Just last week, Germano had started producing his own podcast under the name Chief Twinkz, a name inspired by his time in the Boy Scouts and his childhood nickname “Twinky.”

“He just took on the persona and made it larger-than-life,” Kristina said.

The first podcast called “Electric Powwow Episode 1” was released late last week.

The show starts with a clip of upbeat music that has a tribal chant in it. About 30 seconds in Germano cuts in saying, “What’s up my bassheads?” He explains that the show is designed to keep people up-to-date on everything EDM, including spotlighting weekly music and releases, giving listeners the low-down on important news and updates in dance communities, and reminding people of weekly bass events. The hour-long episode features music that is interrupted every so often by Germano’s voice. 

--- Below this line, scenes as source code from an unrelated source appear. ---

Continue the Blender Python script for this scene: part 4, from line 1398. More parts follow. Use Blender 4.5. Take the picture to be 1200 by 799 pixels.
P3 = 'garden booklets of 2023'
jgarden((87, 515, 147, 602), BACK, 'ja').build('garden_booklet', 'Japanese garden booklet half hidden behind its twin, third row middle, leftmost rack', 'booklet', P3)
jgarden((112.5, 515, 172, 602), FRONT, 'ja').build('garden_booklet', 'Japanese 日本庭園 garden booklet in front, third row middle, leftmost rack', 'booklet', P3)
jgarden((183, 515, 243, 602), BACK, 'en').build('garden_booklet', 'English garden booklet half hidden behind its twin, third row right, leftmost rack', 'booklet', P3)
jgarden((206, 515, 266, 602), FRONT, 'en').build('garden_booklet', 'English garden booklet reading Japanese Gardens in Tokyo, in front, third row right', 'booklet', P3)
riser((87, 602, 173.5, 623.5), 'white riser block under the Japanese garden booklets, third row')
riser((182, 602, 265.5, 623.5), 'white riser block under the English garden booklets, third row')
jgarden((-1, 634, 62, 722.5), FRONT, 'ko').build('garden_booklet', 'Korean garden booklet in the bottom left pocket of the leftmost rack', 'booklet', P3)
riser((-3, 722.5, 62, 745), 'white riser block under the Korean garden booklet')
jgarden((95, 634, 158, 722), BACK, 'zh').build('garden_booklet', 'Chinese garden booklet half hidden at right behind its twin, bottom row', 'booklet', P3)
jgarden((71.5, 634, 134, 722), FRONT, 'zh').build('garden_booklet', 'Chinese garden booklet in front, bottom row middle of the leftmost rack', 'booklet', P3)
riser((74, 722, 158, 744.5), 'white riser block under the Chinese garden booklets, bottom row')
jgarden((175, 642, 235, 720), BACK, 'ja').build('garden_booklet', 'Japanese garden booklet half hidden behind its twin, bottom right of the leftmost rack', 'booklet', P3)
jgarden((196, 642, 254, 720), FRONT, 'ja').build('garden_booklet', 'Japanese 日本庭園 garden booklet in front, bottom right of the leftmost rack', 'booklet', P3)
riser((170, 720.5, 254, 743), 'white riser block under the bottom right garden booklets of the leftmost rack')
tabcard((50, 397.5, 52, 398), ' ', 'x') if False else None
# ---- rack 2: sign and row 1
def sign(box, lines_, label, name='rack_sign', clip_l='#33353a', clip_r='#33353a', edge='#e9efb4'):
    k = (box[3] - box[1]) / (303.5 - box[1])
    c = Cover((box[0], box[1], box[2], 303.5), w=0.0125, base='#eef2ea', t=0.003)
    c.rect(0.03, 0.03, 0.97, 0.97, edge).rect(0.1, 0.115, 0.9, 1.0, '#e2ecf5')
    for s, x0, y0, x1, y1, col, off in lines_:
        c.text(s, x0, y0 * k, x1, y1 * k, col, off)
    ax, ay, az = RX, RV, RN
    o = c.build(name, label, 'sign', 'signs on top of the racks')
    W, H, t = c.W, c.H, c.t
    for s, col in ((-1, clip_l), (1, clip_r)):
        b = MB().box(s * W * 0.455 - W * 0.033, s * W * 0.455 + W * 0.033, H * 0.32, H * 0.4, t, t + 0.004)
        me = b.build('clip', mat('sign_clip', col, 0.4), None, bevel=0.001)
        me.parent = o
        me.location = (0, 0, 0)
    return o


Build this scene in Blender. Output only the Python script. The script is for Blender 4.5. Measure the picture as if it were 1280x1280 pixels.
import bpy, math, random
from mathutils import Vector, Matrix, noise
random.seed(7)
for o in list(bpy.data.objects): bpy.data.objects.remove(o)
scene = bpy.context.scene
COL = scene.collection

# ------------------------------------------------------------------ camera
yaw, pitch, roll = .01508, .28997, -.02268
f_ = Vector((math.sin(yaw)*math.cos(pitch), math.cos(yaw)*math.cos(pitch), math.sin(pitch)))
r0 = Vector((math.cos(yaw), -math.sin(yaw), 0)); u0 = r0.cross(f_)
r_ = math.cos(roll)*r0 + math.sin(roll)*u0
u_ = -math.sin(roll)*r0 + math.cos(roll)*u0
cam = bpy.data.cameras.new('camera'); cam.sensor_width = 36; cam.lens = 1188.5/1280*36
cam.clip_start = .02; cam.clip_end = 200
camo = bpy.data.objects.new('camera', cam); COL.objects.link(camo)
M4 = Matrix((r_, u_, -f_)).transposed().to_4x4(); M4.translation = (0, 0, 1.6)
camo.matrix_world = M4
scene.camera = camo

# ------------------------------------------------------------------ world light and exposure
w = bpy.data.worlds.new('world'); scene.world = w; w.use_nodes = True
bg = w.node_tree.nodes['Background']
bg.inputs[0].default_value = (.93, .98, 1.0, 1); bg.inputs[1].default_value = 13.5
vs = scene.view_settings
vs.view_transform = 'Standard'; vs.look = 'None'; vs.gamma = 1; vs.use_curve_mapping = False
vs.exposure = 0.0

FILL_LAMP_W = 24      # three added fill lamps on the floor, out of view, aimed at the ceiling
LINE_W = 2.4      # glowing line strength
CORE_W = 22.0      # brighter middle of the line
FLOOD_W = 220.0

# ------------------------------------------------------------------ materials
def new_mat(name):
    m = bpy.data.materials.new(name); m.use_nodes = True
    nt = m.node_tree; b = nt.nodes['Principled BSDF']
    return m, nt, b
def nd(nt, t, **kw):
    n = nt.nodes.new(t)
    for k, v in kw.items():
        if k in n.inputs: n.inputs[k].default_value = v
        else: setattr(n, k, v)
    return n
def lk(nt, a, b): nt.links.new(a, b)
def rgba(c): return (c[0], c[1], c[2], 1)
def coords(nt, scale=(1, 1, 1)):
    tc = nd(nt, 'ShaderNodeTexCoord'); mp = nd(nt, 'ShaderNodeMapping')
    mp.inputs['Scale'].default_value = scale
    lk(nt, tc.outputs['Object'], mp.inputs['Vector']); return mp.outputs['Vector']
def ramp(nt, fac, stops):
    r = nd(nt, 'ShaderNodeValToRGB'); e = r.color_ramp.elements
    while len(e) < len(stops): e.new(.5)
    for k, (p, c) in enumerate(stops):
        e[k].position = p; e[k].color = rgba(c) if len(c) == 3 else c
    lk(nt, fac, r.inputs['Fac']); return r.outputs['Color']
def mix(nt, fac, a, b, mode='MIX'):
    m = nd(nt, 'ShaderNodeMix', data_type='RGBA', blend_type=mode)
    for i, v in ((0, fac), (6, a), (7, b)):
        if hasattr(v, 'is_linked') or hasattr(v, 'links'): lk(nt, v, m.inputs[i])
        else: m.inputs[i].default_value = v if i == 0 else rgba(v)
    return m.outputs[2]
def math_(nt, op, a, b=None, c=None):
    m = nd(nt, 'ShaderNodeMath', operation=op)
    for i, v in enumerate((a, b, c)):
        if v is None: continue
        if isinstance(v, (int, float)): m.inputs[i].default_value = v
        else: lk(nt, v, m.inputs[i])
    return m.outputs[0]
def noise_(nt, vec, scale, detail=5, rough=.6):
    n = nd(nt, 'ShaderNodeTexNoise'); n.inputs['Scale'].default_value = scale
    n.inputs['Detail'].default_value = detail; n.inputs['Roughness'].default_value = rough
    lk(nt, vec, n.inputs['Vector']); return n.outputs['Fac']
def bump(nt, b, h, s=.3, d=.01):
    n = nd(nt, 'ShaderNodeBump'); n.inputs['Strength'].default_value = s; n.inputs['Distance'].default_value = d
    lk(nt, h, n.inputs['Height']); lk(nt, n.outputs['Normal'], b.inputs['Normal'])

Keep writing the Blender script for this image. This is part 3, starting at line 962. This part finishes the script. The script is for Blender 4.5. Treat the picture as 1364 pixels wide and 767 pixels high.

Kristina said she texted her son after listening to the podcast. She told him that he had done a great job with the episode and praised him for chasing his dreams.

He was also working at WBZ Radio in Boston as a sound producer at the time of his death. 

But Germano’s interests spanned far wider than music. 

In his high school yearbook, Germano listed wrote that some of his favorite activities included, “booning, driving, spending money, and Angry Birds,” among others. He is wearing aviator sunglasses in the senior photo and holding a big fish. 

Patricia Barney, a current 11th and 12th grade English teacher at Conant High School, said she had Germano in class when he was a 10th grader. She has also taught Germano’s two younger siblings, Ben and Lily.

She called Germano a “goofball” and said his personality was “larger-than-life.”

Barney said in 10th grade there is a unit where students do a Shakespeare performance.

“The play was Othello, which isn’t funny at all, but he was able to get in costume and make people laugh,” Barney said.

She said he did that with “so many things in life.” He was able to find the humor in any situation.

Brad White, who lives in Rindge, said he met Germano in high school. White said Germano was good friends with his girlfriend at the time and the two had class together. Not long after they met, White said he found out that Germano lived just two minutes away from him and they started hanging out.

White said they spent most of their time fishing together on Grassy Pond. One time they were out in the middle of the pond when the boat’s motor died and they had to row all the way back to shore.

“It was just about to rain and we were in a metal boat so we were worried,” White said.

They made it back just before the sky opened up and started to pour.

White said Germano also liked to work on cars. He also remembers making “bomb ass grilled cheeses” with Germano and the time they laid a Slip-N-Slide out on the lawn, which turned out being a bad idea. 

White said after high school he and Germano grew apart. White now has a kid of his own that occupies much of his time. Even still, when White received the call from a friend that Germano had died in the accident, it hurt.

“He was just a good kid, it sucks that this happened,” White said. “... He was always accepting of everyone and always greeted everyone with a smile.”

Calling hours for Germano will be held at the Cournoyer Funeral Home & Cremation Center in Jaffrey on Sunday, Nov. 5 from 1 p.m. to 5 p.m. A Memorial Mass will be held at St. Patrick Catholic Church in Jaffrey on Monday, Nov. 6 at 11 a.m.